◆ AIM OF THE EXERCISE: Only the lines from the start of the data through the line with "scene.camera = cam" belong in the copy. Restate them word for word, minus the pictures.

----- GIVEN RECORDS -----

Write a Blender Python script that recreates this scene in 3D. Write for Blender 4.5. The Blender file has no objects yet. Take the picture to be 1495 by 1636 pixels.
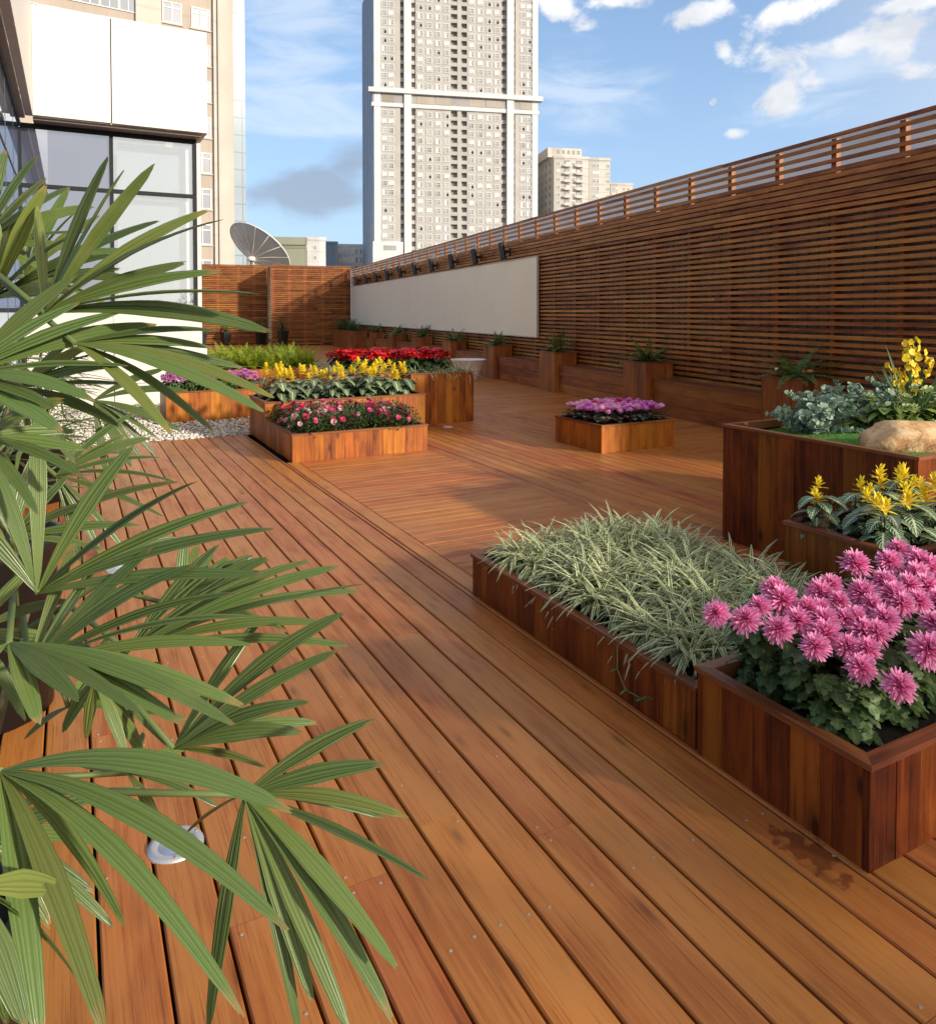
import bpy, math, random
from mathutils import Vector, Matrix
random.seed(7)
R = math.radians
scene = bpy.context.scene
COL = scene.collection

# ------------------------------------------------------------------ camera
FPX, CX, HOR, CAMH = 1200.0, 747.5, 499.0, 1.5      # surveyed from the photograph (1495 x 1636)
PITCH = R(1.5)
PPY = HOR + FPX * math.tan(PITCH)
YAW = math.atan((CX - 114) / FPX)                    # camera looks to the right of the deck boards
FW = Vector((math.sin(YAW) * math.cos(PITCH), math.cos(YAW) * math.cos(PITCH), -math.sin(PITCH)))
RT = Vector((math.cos(YAW), -math.sin(YAW), 0))
UP = RT.cross(FW)
CAM = Vector((0, 0, CAMH))
cam_d = bpy.data.cameras.new('camera')
cam = bpy.data.objects.new('camera', cam_d); COL.objects.link(cam)
cam_d.sensor_width = 36.0
cam_d.lens = 36.0 * FPX / 1636.0
cam_d.shift_y = (PPY - 818.0) / 1636.0
cam_d.clip_start = 0.05; cam_d.clip_end = 20000
cam.location = CAM
cam.rotation_euler = (R(90) - PITCH, 0, -YAW)
scene.camera = cam

# ------------------------------------------------------------------ light
SUN_AZ, SUN_EL = 150.5, 19.0                         # degrees clockwise from +Y, above the horizon
SUN_STRENGTH, SKY_STRENGTH, EXPOSURE = 3.6, 0.145, 0.56
sd = Vector((math.sin(R(SUN_AZ)) * math.cos(R(SUN_EL)), math.cos(R(SUN_AZ)) * math.cos(R(SUN_EL)), math.sin(R(SUN_EL))))
sun_d = bpy.data.lights.new('sun', 'SUN')
sun_d.energy = SUN_STRENGTH; sun_d.angle = R(2.3); sun_d.color = (1.0, 0.90, 0.76)
sun = bpy.data.objects.new('sun', sun_d); COL.objects.link(sun)
sun.rotation_euler = (-sd).to_track_quat('-Z', 'Y').to_euler()
sun.location = (20, -30, 20)

scene.view_settings.view_transform = 'Standard'
scene.view_settings.look = 'None'
scene.view_settings.exposure = EXPOSURE
scene.view_settings.gamma = 1.0
scene.cycles.max_bounces = 8
scene.cycles.transparent_max_bounces = 12
scene.cycles.caustics_reflective = False
scene.cycles.caustics_refractive = False

def N(nt, typ, **kw):
    n = nt.nodes.new(typ)
    for k, v in kw.items():
        if k.startswith('i_'):
            n.inputs[k[2:]].default_value = v
        else:
            setattr(n, k, v)
    return n
def pxdir(x, y):
    return (FW + RT * ((x - CX) / FPX) - UP * ((y - PPY) / FPX)).normalized()

def math_node(nt, op, a, b=None, clamp=False):
    n = nt.nodes.new('ShaderNodeMath'); n.operation = op; n.use_clamp = clamp
    for i, q in enumerate((a, b)):
        if q is None: continue
        if isinstance(q, (int, float)): n.inputs[i].default_value = q
        else: nt.links.new(q, n.inputs[i])
    return n.outputs[0]
def ramp(nt, src, stops, interp='LINEAR'):
    n = nt.nodes.new('ShaderNodeValToRGB'); n.color_ramp.interpolation = interp
    while len(n.color_ramp.elements) < len(stops): n.color_ramp.elements.new(0.5)
    for e, (p, c) in zip(n.color_ramp.elements, stops):
        e.position = p
        e.color = (c, c, c, 1) if isinstance(c, (int, float)) else (c[0], c[1], c[2], 1)
    nt.links.new(src, n.inputs[0]); return n.outputs[0]
def mixc(nt, fac, a, b, blend='MIX'):
    n = nt.nodes.new('ShaderNodeMix'); n.data_type = 'RGBA'; n.blend_type = blend
    for i, q in ((0, fac), (6, a), (7, b)):
        if isinstance(q, (int, float)): n.inputs[i].default_value = q
        elif isinstance(q, tuple): n.inputs[i].default_value = (q[0], q[1], q[2], 1)
        else: nt.links.new(q, n.inputs[i])
    return n.outputs[2]

world = bpy.data.worlds.new('World'); scene.world = world; world.use_nodes = True
nt = world.node_tree; nt.nodes.clear(); L = nt.links.new
sky = N(nt, 'ShaderNodeTexSky'); sky.sky_type = 'NISHITA'; sky.sun_disc = False
sky.sun_elevation = R(SUN_EL); sky.sun_rotation = R(SUN_AZ)
sky.altitude = 50; sky.air_density = 1.0; sky.dust_density = 1.0; sky.ozone_density = 2.2
tc = N(nt, 'ShaderNodeTexCoord')
gen = tc.outputs['Generated']
def vdot(v):
    n = nt.nodes.new('ShaderNodeVectorMath'); n.operation = 'DOT_PRODUCT'; L(gen, n.inputs[0]); n.inputs[1].default_value = v
    return n.outputs['Value']
def noise(scale, detail, rough, stretch=(1, 1, 1), off=(0, 0, 0), dist=0.0):
    mp = N(nt, 'ShaderNodeMapping'); mp.inputs['Scale'].default_value = stretch; mp.inputs['Location'].default_value = off
    L(gen, mp.inputs[0])
    n = N(nt, 'ShaderNodeTexNoise'); n.inputs['Scale'].default_value = scale; n.inputs['Detail'].default_value = detail
    n.inputs['Roughness'].default_value = rough; n.inputs['Distortion'].default_value = dist
    L(mp.outputs[0], n.inputs['Vector']); return n.outputs[0]
n_cum = noise(16, 9, 0.62, (1, 1, 1.5), (3.1, 0.4, 0.2), 0.25)
n_big = noise(6, 7, 0.55, (1, 1, 2.2), (1.3, 2.2, 0.7), 0.2)
n_cir = noise(5, 8, 0.6, (1.0, 1.0, 4.0), (0.2, 5.0, 1.0), 0.6)
def blob(x, y, wx, wy, tilt=0.0):
    d = pxdir(x, y); t1 = d.cross(Vector((0, 0, 1))).normalized(); t2 = t1.cross(d)
    c, s = math.cos(R(tilt)), math.sin(R(tilt)); a1 = t1 * c + t2 * s; a2 = t2 * c - t1 * s
    a = math_node(nt, 'MULTIPLY', vdot(a1), FPX / wx); b = math_node(nt, 'MULTIPLY', vdot(a2), FPX / wy)
    r2 = math_node(nt, 'ADD', math_node(nt, 'POWER', math_node(nt, 'ABSOLUTE', a), 2.0), math_node(nt, 'POWER', math_node(nt, 'ABSOLUTE', b), 2.0))
    front = math_node(nt, 'GREATER_THAN', vdot(d), 0.2)
    return math_node(nt, 'MULTIPLY', math_node(nt, 'SUBTRACT', 1.0, math_node(nt, 'SQRT', r2), True), front)
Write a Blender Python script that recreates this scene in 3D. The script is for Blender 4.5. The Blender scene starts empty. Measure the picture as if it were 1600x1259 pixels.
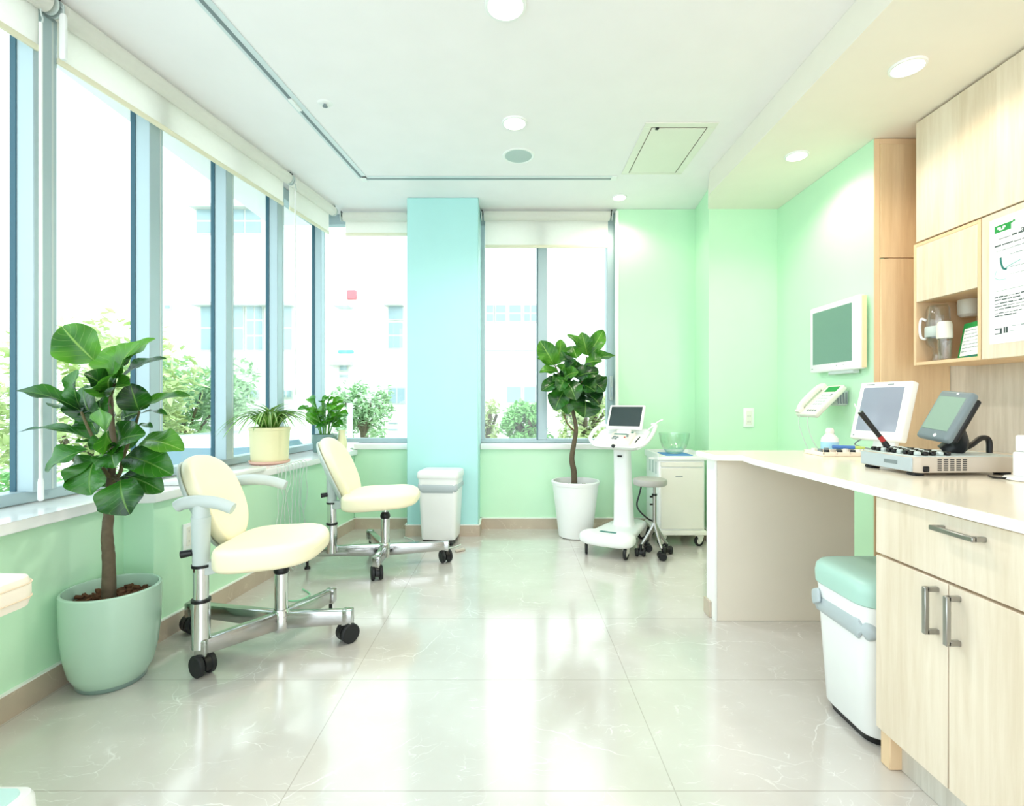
import bpy, bmesh, math, random
from mathutils import Vector, Matrix, Euler
random.seed(11)
PI = math.pi
S = bpy.context.scene
COL = S.collection
FPX, CU, CV, EYE = 800.0, 800.0, 629.5, 1.0      # lens in pixels of a 1600 px wide frame, eye height


def P(u, v, Y):
    """point of the room at distance Y that is seen at (u, v)"""
    return Vector(((u - CU) * Y / FPX, Y, EYE - (v - CV) * Y / FPX))


def srgb(r, g, b):
    f = lambda c: (c / 255 / 12.92) if c / 255 <= 0.04045 else ((c / 255 + 0.055) / 1.055) ** 2.4
    return (f(r), f(g), f(b), 1.0)


# ------------------------------------------------------------------ objects
MW = {}


def tag(o, label=None, cat=None, group=None, kind=None):
    if label: o['label'] = label
    if cat: o['category'] = cat
    if group: o['group'] = group
    if kind: o['kind'] = kind
    return o


def thing(name, label, cat, loc=(0, 0, 0), rz=0.0, group=None, kind=None):
    o = bpy.data.objects.new(name, None)
    COL.objects.link(o)
    o.empty_display_size = 0.1
    o.location = loc
    o.rotation_euler = (0, 0, rz)
    MW[o.name] = Matrix.Translation(Vector(loc)) @ Matrix.Rotation(rz, 4, 'Z')
    return tag(o, label, cat, group, kind)


def obj(name, bm, mat, parent=None, world=True, smooth=True, angle=38, loc=None):
    """link the shape as ONE mesh object; world=True: the shape was laid out in room coordinates"""
    if parent is not None:
        M = MW[parent.name]
        if world:
            bm.transform(M.inverted())
    elif loc is not None and world:
        bm.transform(Matrix.Translation(-Vector(loc)))
    bmesh.ops.recalc_face_normals(bm, faces=bm.faces)
    if smooth:
        lim = math.radians(angle)
        for f in bm.faces: f.smooth = True
        for e in bm.edges:
            if len(e.link_faces) == 2 and e.calc_face_angle(0) > lim:
                e.smooth = False
    me = bpy.data.meshes.new(name)
    bm.to_mesh(me)
    bm.free()
    o = bpy.data.objects.new(name, me)
    for m in (mat if isinstance(mat, (list, tuple)) else [mat]):
        me.materials.append(m)
    COL.objects.link(o)
    if parent is not None:
        o.parent = parent
        MW[o.name] = MW[parent.name]
    else:
        if loc is not None: o.location = loc
        MW[o.name] = Matrix.Translation(Vector(loc)) if loc is not None else Matrix.Identity(4)
    return o


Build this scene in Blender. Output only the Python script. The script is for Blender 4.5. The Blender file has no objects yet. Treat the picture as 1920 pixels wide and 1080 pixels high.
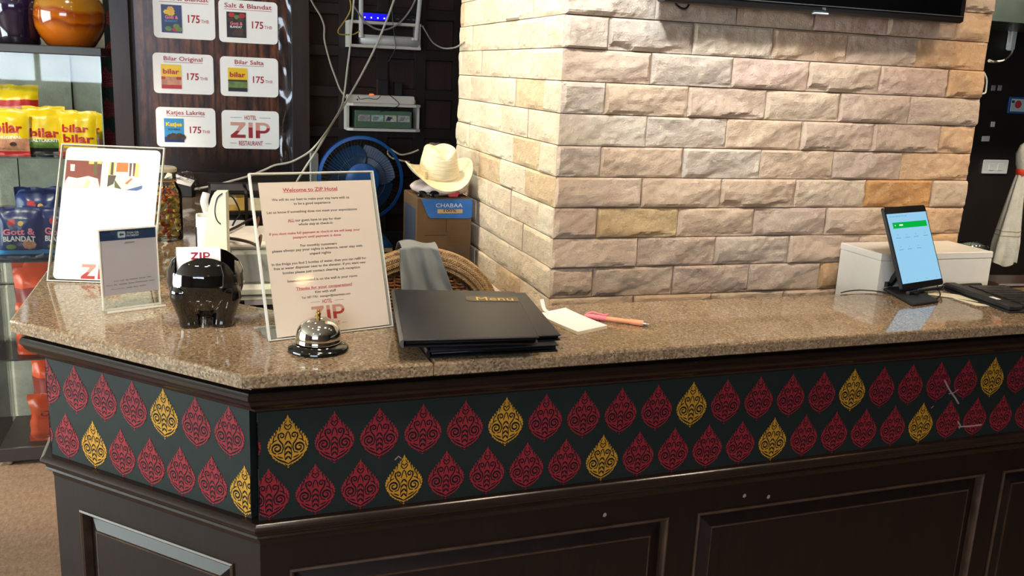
import bpy, bmesh, math, random
from mathutils import Vector, Matrix, noise
sc = bpy.context.scene
COL = sc.collection
# ------------------------------------------------------------------ camera
CAM = Vector((0, 0, 1.53)); FPX = 1720.17
YAW, PIT, ROL = 0.326495, 0.228569, 0.0452923
_f = Vector((math.sin(YAW)*math.cos(PIT), math.cos(YAW)*math.cos(PIT), -math.sin(PIT)))
_r0 = Vector((math.cos(YAW), -math.sin(YAW), 0)); _u0 = _r0.cross(_f)
_r = _r0*math.cos(ROL) + _u0*math.sin(ROL); _u = -_r0*math.sin(ROL) + _u0*math.cos(ROL)
cd = bpy.data.cameras.new('camera'); cam = bpy.data.objects.new('camera', cd); COL.objects.link(cam)
cd.sensor_width = 36; cd.lens = FPX/1920*36; cd.clip_start = .02
cam.matrix_world = Matrix(((_r.x, _u.x, -_f.x, CAM.x), (_r.y, _u.y, -_f.y, CAM.y), (_r.z, _u.z, -_f.z, CAM.z), (0, 0, 0, 1)))
sc.camera = cam
# ------------------------------------------------------------------ world, exposure
w = bpy.data.worlds.new('world'); sc.world = w; w.use_nodes = True
w.node_tree.nodes['Background'].inputs[0].default_value = (.9, .95, 1, 1)
w.node_tree.nodes['Background'].inputs[1].default_value = .05
sc.view_settings.view_transform = 'Standard'; sc.view_settings.look = 'None'
sc.view_settings.gamma = 1; sc.view_settings.use_curve_mapping = False
sc.view_settings.exposure = -0.08
try: sc.cycles.max_bounces = 8; sc.cycles.transparent_max_bounces = 24
except Exception: pass

def light(name, kind, loc, energy, color, target=None, **kw):
    l = bpy.data.lights.new(name, kind); l.energy = energy; l.color = color
    for k, v in kw.items(): setattr(l, k, v)
    o = bpy.data.objects.new(name, l); COL.objects.link(o); o.location = loc
    if target is not None:
        o.rotation_euler = (Vector(target)-Vector(loc)).to_track_quat('-Z', 'Y').to_euler()
    return o
WARM = (1, .84, .64); NEUT = (1, .90, .76); COOL = (.84, .93, 1)
CEIL = 2.75
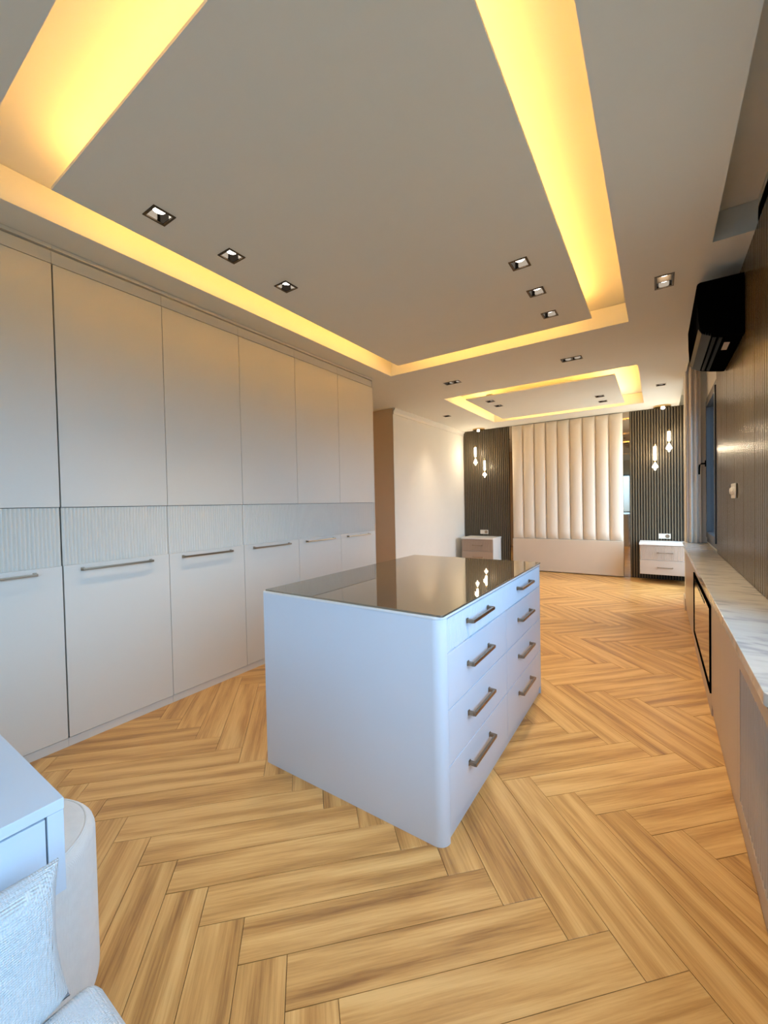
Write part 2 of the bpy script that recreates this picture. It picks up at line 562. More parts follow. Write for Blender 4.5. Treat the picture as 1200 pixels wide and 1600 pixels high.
# ------------------------------------------------------------------ walls
T = 0.2
struct(box('wall_left', 'wallpaint', (XL - T, XL, YB - T, HALL0, 0, CEIL), smooth=False))
struct(box('wall_left_near', 'wallpaint', (XL, WF - 0.02, YB, 0.272, 0, CEIL), smooth=False))
struct(box('wall_hall_near', 'hallpaint', (HALLX, XL - T, HALL0 - T, HALL0, 0, CEIL), smooth=False))
struct(box('wall_hall_end', 'hallpaint', (HALLX - 0.1, HALLX, HALL0 - T, HALL1 + T, 0, CEIL), smooth=False))
struct(box('wall_hall_far', 'hallpaint', (HALLX, XL - 0.002, HALL1, HALL1 + 0.1, 0, CEIL), smooth=False))
struct(box('wall_left_far', 'wallpaint', (XL - T, XL, HALL1 + 0.1, YF + T, 0, CEIL), smooth=False))
struct(box('trim_1', 'wallpaint', (XL - 0.004, XL + 0.004, HALL1, HALL1 + 0.1, 0, CEIL), smooth=False))
struct(box('wall_far', 'wallpaint', (XL, XR + T, YF, YF + T, 0, CEIL), smooth=False))
struct(slab('x', YB - T, YF, 0, CEIL + 0.12, XR, XR + T, [WIN_A, WIN_B, WIN_C]).build('wall_right', 'wallpaint', smooth=False))
struct(slab('y', XL, XR, 0, CEIL, YB - T, YB, [WIN_D]).build('wall_back', 'wallpaint', smooth=False))
crown = MB().prism([(XL, CEIL), (XL + 0.045, CEIL), (XL + 0.045, CEIL - 0.012), (XL + 0.016, CEIL - 0.05), (XL + 0.016, CEIL - 0.09), (XL, CEIL - 0.09)], 'y', HALL1, YF - 0.03)
struct(crown.build('trim_2', 'wallpaint', smooth=False))
struct(box('baseboard_left', 'skirting', (XL, XL + 0.014, HALL1, YF - 0.03, 0, 0.09), bevel=0.003))
# pier by the window
pier = struct(box('wall_pier', 'wallpaint', (0.272, XR, 6.02, 6.36, 0, CEIL), smooth=False))
struct(box('baseboard_pier', 'skirting', (0.255, 0.272, 6.02, 6.36, 0, 0.14), bevel=0.003))


# ------------------------------------------------------------------ windows
def window_x(name, w, handle=None, mullions=(), off=0.015):
    """window in the right wall: frame, sash, glass"""
    y0, y1, z0, z1 = w
    xa, xb = XR + off, XR + off + 0.07
    f = slab('x', y0, y1, z0, z1, xa, xb, [(y0 + .055, y1 - .055, z0 + .055, z1 - .055)] if not mullions else
             [(a + .03, b - .03, z0 + .055, z1 - .055) for a, b in zip([y0 + .025, *mullions], [*mullions, y1 - .025])])
    fo = struct(f.build(name, 'frame', smooth=False))
    spans = list(zip([y0 + .025, *mullions], [*mullions, y1 - .025]))
    for a, b in spans:
        a, b = a + .028, b - .028
        s = slab('x', a, b, z0 + .053, z1 - .053, xa - 0.012, xb - 0.02, [(a + .06, b - .06, z0 + .113, z1 - .113)]).build('sash', 'frame', fo, smooth=False)
        box('pane', 'glass', (xa + 0.02, xa + 0.026, a + .058, b - .058, z0 + .111, z1 - .111), s, smooth=False)
    if handle:
        hy, hz = handle
        h = MB().box(xa - 0.022, xa - 0.012, hy - 0.015, hy + 0.015, hz - 0.035, hz + 0.035)
        h.tube([(xa - 0.014, hy, hz), (xa - 0.055, hy, hz), (xa - 0.068, hy, hz - 0.012), (xa - 0.072, hy, hz - 0.04), (xa - 0.074, hy, hz - 0.12)], 0.009, 10)
        h.build('window_handle', 'blackplastic', fo, 0.002)
    return fo


window_x('window_1', WIN_A, None, (-0.2, 1.28))
window_x('window_2', WIN_B, (5.86, 1.73), off=-0.008)
window_x('window_3', WIN_C)
x0, x1, z0, z1 = WIN_D
wd = struct(slab('y', x0, x1, z0, z1, YB - 0.085, YB - 0.015, [(x0 + .055, -0.93, z0 + .055, z1 - .055), (-0.87, x1 - .055, z0 + .055, z1 - .055)]).build('window_4', 'frame', smooth=False))
for a, b in ((x0 + .053, -0.928), (-0.872, x1 - .053)):
    box('pane', 'glass', (a, b, YB - 0.05, YB - 0.044, z0 + .053, z1 - .053), wd, smooth=False)

# ------------------------------------------------------------------ floor: herringbone planks
floor = struct(box('floor', 'joint', (HALLX - 0.1, XR + T, YB - T, YF + T, -0.08, -0.006), smooth=False))
PW, PLEN = 0.2012 / math.sqrt(2), 0.5985 * math.sqrt(2)
FX0, FY0 = -0.533, 0.815
ROOM = (HALLX, XR, YB, YF)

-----

◆ ANSWER FOR THE TASK:
Write a Blender Python script that recreates this scene in 3D. Write for Blender 4.5. The Blender file has no objects yet. Take the picture to be 1495 by 1636 pixels.
import bpy, math, random
from mathutils import Vector, Matrix
random.seed(7)
R = math.radians
scene = bpy.context.scene
COL = scene.collection

# ------------------------------------------------------------------ camera
FPX, CX, HOR, CAMH = 1200.0, 747.5, 499.0, 1.5      # surveyed from the photograph (1495 x 1636)
PITCH = R(1.5)
PPY = HOR + FPX * math.tan(PITCH)
YAW = math.atan((CX - 114) / FPX)                    # camera looks to the right of the deck boards
FW = Vector((math.sin(YAW) * math.cos(PITCH), math.cos(YAW) * math.cos(PITCH), -math.sin(PITCH)))
RT = Vector((math.cos(YAW), -math.sin(YAW), 0))
UP = RT.cross(FW)
CAM = Vector((0, 0, CAMH))
cam_d = bpy.data.cameras.new('camera')
cam = bpy.data.objects.new('camera', cam_d); COL.objects.link(cam)
cam_d.sensor_width = 36.0
cam_d.lens = 36.0 * FPX / 1636.0
cam_d.shift_y = (PPY - 818.0) / 1636.0
cam_d.clip_start = 0.05; cam_d.clip_end = 20000
cam.location = CAM
cam.rotation_euler = (R(90) - PITCH, 0, -YAW)
scene.camera = cam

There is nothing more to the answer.